Lucimar Moreira Bueno(Lucia) - www.lucimarbueno.blogspot.com

quinta-feira, 10 de julho de 2008

Moto-homicidas

Motoristas bêbados matam tanto quanto os bandidos. Reclama-se da violência pensando apenas na praticada por gente que está na marginalidade, mas os números são duríssimos: as pessoas “de bem”, que têm carro, causam sofrimento igual a todos os malfeitores do Brasil juntos. São mais de 50 mil mortes por ano no trânsito e um número incerto de pessoas que ficam com lesões permanentes, inclusive paralisias parciais ou totais. Não é o trânsito que mata, são os motoristas.

As lesões físicas são mensuráveis em dinheiro. O custo do sistema público de saúde é imenso e pago por todos nós. Porém as lesões emocionais são muito mais duráveis e intensas. A tristeza não tem preço, nem cura. Uma viagem de família à praia ou uma ida ao parque podem transformar subitamente a vida de pessoas que estavam felizes e são lançadas no amargor da perda de parentes ou da destruição da saúde. Além disso, a amargura se aprofunda quando os moto-homicidas permanecem impunes. Não existe família brasileira livre desse sofrimento.

Os motoristas que mais machucam e matam têm perfil nítido: homens, jovens, sob o efeito de álcool ou outras drogas. Para reduzir drasticamente a tristeza se poderia impedir que os homens dirigissem antes dos 30 anos. Como essa tese é severa ao extremo, as tentativas governamentais têm sido na linha de punir quem dirige alcoolizado ou drogado e, com a Lei 1.1705/08, chegou-se à tolerância zero em relação à embriaguez ao volante. É verdade que o bafômetro não detecta maconha, cocaína, crack, ecstasy e será necessário inventar aparelho simples para perceber drogas não-etílicas. Neste momento se põem duas indagações: a lei está eticamente certa e será que vai pegar ou se tornará letra morta?

Argumenta-se que ao igualar todos a lei prejudica aqueles que bebem e mantêm os reflexos em bom estado. Ainda que essas diferenças pessoais sejam verdadeiras, deve-se sacrificar a segurança coletiva ou liberdade individual? Com certeza, nesse dilema ético a segurança deve ser eleita em detrimento da liberdade. É preferível que alguém de fígado mais resistente volte de ônibus para casa a que as vítimas não voltem. O sofrimento causado pela restrição à liberdade de dirigir levemente embriagado é muito menor que o das vítimas dos abusos da liberdade.
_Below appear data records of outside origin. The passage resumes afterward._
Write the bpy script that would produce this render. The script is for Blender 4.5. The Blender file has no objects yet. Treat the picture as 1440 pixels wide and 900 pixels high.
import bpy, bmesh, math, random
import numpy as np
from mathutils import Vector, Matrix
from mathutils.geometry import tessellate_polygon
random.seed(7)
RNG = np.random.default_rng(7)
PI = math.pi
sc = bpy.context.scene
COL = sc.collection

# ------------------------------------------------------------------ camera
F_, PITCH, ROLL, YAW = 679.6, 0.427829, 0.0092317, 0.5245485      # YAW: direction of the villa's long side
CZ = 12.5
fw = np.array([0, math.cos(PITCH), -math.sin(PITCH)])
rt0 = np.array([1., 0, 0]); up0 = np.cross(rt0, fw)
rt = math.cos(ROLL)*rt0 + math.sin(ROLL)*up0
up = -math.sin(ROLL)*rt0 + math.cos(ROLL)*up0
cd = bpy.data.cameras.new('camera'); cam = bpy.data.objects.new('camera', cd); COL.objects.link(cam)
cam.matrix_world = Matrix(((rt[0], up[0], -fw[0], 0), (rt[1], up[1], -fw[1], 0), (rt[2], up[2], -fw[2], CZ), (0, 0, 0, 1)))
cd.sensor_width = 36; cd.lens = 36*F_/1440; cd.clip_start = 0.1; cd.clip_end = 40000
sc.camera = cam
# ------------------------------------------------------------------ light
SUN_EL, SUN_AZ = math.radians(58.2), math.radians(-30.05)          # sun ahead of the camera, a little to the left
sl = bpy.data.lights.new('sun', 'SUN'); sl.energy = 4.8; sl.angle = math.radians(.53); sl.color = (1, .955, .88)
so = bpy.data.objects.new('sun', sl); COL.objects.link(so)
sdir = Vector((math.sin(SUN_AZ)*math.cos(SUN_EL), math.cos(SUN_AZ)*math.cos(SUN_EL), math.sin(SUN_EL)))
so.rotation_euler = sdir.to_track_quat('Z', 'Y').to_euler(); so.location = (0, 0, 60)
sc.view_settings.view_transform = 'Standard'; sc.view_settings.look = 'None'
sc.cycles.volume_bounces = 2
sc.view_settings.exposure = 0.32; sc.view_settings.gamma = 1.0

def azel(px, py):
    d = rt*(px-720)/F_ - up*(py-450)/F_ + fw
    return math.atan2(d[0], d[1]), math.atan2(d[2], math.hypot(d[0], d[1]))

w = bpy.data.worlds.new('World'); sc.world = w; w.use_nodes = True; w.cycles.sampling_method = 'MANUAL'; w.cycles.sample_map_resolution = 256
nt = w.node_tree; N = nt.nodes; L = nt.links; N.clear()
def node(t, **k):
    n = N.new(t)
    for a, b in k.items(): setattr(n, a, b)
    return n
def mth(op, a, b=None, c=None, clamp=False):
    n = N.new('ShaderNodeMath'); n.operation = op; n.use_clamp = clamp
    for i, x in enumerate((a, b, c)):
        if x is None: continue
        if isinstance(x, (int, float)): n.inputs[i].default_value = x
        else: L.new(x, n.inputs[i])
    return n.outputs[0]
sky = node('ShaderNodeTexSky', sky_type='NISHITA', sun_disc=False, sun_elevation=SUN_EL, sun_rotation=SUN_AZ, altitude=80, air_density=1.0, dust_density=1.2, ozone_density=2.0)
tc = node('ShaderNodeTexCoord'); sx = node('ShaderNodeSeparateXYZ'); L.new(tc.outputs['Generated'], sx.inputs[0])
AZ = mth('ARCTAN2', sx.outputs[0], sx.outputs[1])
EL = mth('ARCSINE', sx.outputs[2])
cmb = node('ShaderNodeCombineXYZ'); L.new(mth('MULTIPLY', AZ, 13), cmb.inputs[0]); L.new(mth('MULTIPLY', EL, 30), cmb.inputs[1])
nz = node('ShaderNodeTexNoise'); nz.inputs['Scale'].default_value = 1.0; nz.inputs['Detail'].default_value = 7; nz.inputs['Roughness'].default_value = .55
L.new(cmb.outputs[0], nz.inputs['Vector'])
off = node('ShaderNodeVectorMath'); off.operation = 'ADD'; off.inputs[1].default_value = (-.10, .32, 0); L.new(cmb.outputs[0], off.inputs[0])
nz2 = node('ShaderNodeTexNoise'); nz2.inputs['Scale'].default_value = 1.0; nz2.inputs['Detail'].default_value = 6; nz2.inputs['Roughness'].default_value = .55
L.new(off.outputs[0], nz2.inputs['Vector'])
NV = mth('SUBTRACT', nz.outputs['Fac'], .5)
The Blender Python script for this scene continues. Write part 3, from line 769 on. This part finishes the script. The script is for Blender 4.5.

É nessa ponderação dos danos que se fundamenta a escolha, o julgamento moral.

Do ponto de vista ético a lei não é rigorosa em excesso. Na verdade, ela é tardia e demorou-se tanto a adotá-la porque vivemos impregnados com a idéia individualista de que beber ou se drogar é assunto pessoal, que não interessa aos outros. Esse entendimento só faz sentido se a pessoa cuja consciência e freios inibitórios estão alterados estiver completamente reclusa, sem nenhuma possibilidade de causar dano aos outros; se exercer a liberdade sem causar sofrimento a outrem. Se houver perigo de dano, quem estiver na posição de eventual vítima tem direito a exigir segurança e limitação preventiva da liberdade do algoz. A tolerância zero é justa.

Ainda que faltem bafômetros, haja poucos policiais e a fiscalização seja deficiente, a lei permanece eticamente correta e a frouxidão moral com os bêbados e drogados ao volante deve mudar. Os costumes sociais são perniciosos e, nesse caso, a lei é o norte (magn)ético para diminuir a tristeza.

Por fim, as palavras bêbado e drogado são consideradas politicamente incorretas porque constrangem quem está dirigindo sob efeito de produtos químicos. Do ponto de vista das vítimas, essas palavras são levíssimas, insuficientes.

Friedmann Wendpap é juiz federal e professor de Direito na UTP.